Girl selling pomegranates, Beijing 2015. Photo: Luise Guest

And I remember the beautifully coloured dumplings on my very first lunch with friends in Beijing, at a tiny restaurant that I could never find again, the duck at different ‘Lao Beijing’ famous restaurants, and the fabulous hand-pulled noodles. And the cakes (some delicious, some ... odd) from Daoxiangcun, an old ‘Beijing brand’ cakeshop established in 1895 -- or 1773 depending on who you believe.

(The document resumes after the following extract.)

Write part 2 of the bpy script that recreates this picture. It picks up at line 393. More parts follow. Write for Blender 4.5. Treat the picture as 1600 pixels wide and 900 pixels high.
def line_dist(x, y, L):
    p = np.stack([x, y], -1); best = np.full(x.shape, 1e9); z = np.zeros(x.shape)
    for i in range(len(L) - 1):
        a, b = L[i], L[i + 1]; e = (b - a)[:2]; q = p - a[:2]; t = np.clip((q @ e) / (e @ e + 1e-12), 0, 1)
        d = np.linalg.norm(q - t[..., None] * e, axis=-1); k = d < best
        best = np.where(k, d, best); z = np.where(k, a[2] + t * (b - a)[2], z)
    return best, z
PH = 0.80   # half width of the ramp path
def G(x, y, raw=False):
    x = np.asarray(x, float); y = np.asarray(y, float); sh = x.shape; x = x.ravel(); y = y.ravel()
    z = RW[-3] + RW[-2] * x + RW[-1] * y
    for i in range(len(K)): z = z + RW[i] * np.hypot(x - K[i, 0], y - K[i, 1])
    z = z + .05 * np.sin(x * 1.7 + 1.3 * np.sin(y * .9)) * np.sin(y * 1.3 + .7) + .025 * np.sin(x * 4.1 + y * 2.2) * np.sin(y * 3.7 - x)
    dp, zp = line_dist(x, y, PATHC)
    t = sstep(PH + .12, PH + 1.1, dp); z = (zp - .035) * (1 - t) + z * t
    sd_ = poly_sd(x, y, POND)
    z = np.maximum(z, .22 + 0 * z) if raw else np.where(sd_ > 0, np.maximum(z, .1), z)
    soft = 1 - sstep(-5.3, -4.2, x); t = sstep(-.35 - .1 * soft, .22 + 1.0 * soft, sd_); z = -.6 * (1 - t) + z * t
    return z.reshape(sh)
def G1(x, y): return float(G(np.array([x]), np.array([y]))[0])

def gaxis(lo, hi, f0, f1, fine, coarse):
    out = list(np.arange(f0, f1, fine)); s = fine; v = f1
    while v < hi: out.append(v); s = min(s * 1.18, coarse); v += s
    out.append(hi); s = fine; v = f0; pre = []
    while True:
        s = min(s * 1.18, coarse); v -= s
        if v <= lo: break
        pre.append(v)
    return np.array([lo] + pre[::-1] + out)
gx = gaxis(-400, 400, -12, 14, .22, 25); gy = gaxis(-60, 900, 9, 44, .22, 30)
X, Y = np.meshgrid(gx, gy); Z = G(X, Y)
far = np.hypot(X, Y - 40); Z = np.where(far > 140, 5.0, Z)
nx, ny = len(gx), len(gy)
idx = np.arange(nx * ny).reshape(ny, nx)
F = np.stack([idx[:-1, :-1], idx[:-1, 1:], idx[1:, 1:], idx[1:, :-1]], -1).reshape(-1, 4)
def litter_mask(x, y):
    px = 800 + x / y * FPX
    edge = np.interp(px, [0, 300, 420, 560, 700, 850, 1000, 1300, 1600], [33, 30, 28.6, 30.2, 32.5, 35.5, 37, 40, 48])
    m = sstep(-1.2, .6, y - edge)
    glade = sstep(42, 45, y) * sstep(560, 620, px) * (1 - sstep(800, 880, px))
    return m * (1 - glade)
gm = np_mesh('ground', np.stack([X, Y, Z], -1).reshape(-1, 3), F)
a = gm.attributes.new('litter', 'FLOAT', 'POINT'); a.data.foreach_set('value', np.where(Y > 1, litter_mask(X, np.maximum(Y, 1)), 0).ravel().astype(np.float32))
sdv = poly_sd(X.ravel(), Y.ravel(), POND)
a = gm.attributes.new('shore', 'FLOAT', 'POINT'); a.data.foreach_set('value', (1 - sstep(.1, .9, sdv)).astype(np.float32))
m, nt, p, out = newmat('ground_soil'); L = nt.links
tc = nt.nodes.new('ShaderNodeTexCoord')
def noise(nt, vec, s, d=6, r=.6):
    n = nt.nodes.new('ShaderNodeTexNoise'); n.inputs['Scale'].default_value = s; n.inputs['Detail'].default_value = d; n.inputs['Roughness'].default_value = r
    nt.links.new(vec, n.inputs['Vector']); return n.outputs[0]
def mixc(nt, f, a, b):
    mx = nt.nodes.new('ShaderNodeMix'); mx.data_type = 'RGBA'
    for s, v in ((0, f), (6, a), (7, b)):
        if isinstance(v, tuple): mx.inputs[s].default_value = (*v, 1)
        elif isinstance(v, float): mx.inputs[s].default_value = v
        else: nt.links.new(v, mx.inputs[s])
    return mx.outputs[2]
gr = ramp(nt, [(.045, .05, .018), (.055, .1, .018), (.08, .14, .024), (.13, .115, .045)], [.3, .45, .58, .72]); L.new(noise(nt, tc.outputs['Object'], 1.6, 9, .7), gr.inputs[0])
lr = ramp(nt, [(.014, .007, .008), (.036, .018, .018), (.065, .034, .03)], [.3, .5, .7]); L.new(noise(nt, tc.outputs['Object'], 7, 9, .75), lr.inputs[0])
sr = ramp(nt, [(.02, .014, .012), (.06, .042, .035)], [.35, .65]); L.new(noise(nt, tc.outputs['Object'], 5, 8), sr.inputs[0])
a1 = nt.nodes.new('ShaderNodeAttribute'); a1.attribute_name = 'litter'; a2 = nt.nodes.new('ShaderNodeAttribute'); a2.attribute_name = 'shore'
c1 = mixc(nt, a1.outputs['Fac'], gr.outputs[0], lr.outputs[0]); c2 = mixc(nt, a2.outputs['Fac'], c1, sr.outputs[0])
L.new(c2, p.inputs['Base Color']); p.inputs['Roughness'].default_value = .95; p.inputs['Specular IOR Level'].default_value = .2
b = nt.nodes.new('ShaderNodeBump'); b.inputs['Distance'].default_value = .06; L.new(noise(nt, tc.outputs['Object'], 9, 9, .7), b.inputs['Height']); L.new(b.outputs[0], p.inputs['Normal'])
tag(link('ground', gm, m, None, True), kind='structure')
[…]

Beijing is changing – it is already a different city from the one I fell in love with ten years ago. The gentrification, the ‘Great Bricking’ that made the old hutongs that had teemed with life more blandly homogeneous, the closure of street markets, the removal of migrants who had flocked to the city from all over China and the loss of their tiny, flourishing businesses – hole in the wall noodle joints, flower shops, bicycle repair stalls, tailors and convenience stores – all this has made Beijing cleaner, certainly, but perhaps less interesting. But constant change is a given in China, and its people are nothing if not resilient and adaptable. I just hope I will see it again, and spend much more time there than I have been able to in the last five years of brief work visits.
Hutong shopping. Photo: Luise Guest
I hope the terrifying children's rides are still there, too, but I fear all these little shops selling an extraordinary mixture of dongxi will be gone with the gentrifying winds of change.

Just for the record, I’m pleased that my second-favourite Chinglish sign was still to be found in public toilets on my last visit. It says: "This is what I have been wanting to talk to you about. Please flush the toilet. You are the best."